IFLA Position on the Anti-Counterfeiting Trade Agreement (2010)

English français

The International Federation of Library Associations and Institutions (IFLA) is the global voice of the international library community. Libraries play an essential role in fostering equitable access to information and cultural expression while ensuring compliance with copyright principles and regulations within their communities. IFLA is also committed to the principles of freedom of access to information and the belief that universal and equitable access to information is vital for the social, educational, cultural, democratic, and economic well-being of people, communities, and organizations.

In this context, IFLA understands and respects the role that copyright plays in information creation and dissemination around the world. IFLA recognizes that copyright grants creators and content providers certain rights to the commercial exploitation of information and cultural expression, but also believes that these exclusive economic rights must be balanced by fair limitations and exceptions as well as access to the public domain in order to allow for a vibrant civil society.
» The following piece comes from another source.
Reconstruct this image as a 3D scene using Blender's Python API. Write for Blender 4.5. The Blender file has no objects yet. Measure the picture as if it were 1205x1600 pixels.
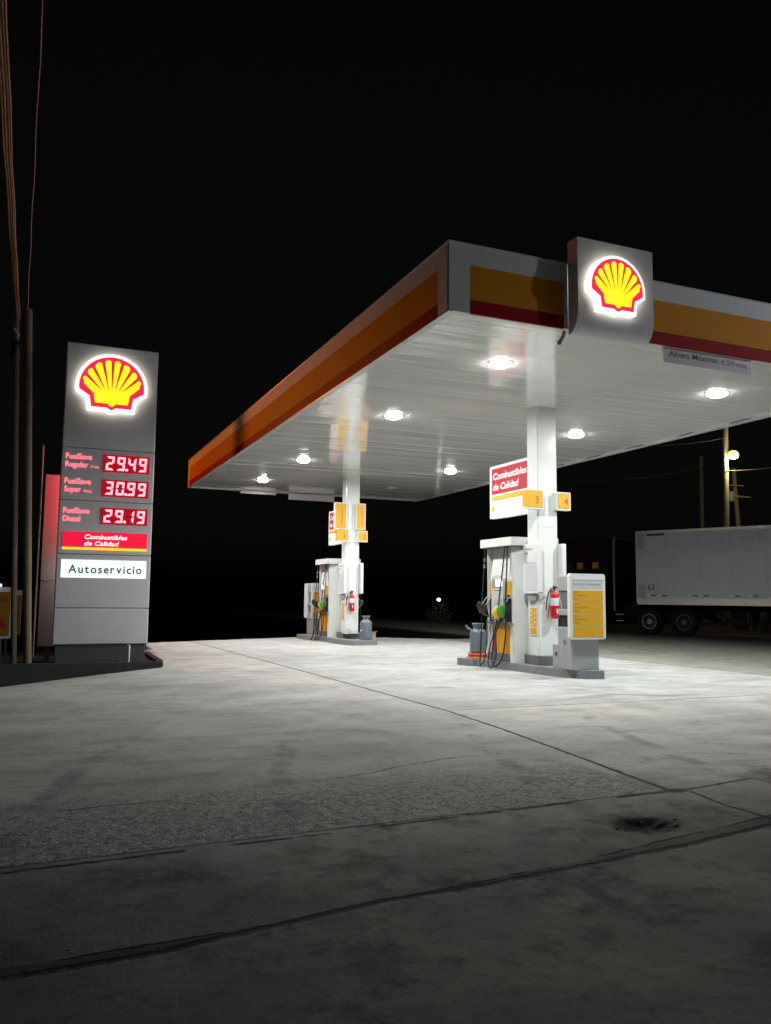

Copyright must provide for a fair and profitable balance between the needs of information users and society at large and the commercial imperatives of creators and content providers. In this spirit, IFLA is concerned that the recent non-transparent negotiations regarding the Anti-Counterfeiting Trade Agreement (ACTA) pose a threat to the balance of copyright. IFLA believes that the best forum for these discussions is the World Intellectual Property Organization (WIPO) to ensure the participation of a wide range of stakeholders in this important issue.

While IFLA and the international library community commend international efforts to combat commercial counterfeiting, especially in situations where such counterfeiting places the public's health and safety at risk, IFLA is deeply troubled by reports emerging from the ongoing negotiations surrounding ACTA. These reports suggest that ACTA's objectives and methods endanger the balance of copyright, and seriously conflict with the library community's commitments to equitable access to information and cultural expression.

On 25 January 2010, delegates from Australia, Canada, the European Union, Japan, Jordan, Mexico, Morocco, New Zealand, the Republic of Korea, Singapore, Switzerland, the United Arab Emirates, and the United States met in Mexico City, Mexico for the seventh round of ACTA negotiations. Despite numerous requests from legislators, the press, and the public that ACTA's delegates break with their past precedent and conduct the negotiations in public, the meeting nonetheless remained closed and the text of the Agreement remains secret.

IFLA and its members are gravely concerned by the extreme secrecy surrounding the ACTA negotiations and the complete lack of transparency related to ACTA's procedures, provisions, and priorities, which is unprecedented for a global-norm setting activity among democratic nations. The issues involved have many facets and should be discussed in an open and fair manner at WIPO, the appropriate forum for such topics.

IFLA and the international library community urge a robust and open debate on ACTA. This requires that its provisions be disclosed and that its negotiation process be openly conducted within WIPO. We applaud those legislators around the world who have demanded the same, and we encourage legislators in every jurisdiction to insist that ACTA's terms be revealed and that all future negotiations are conducted in public.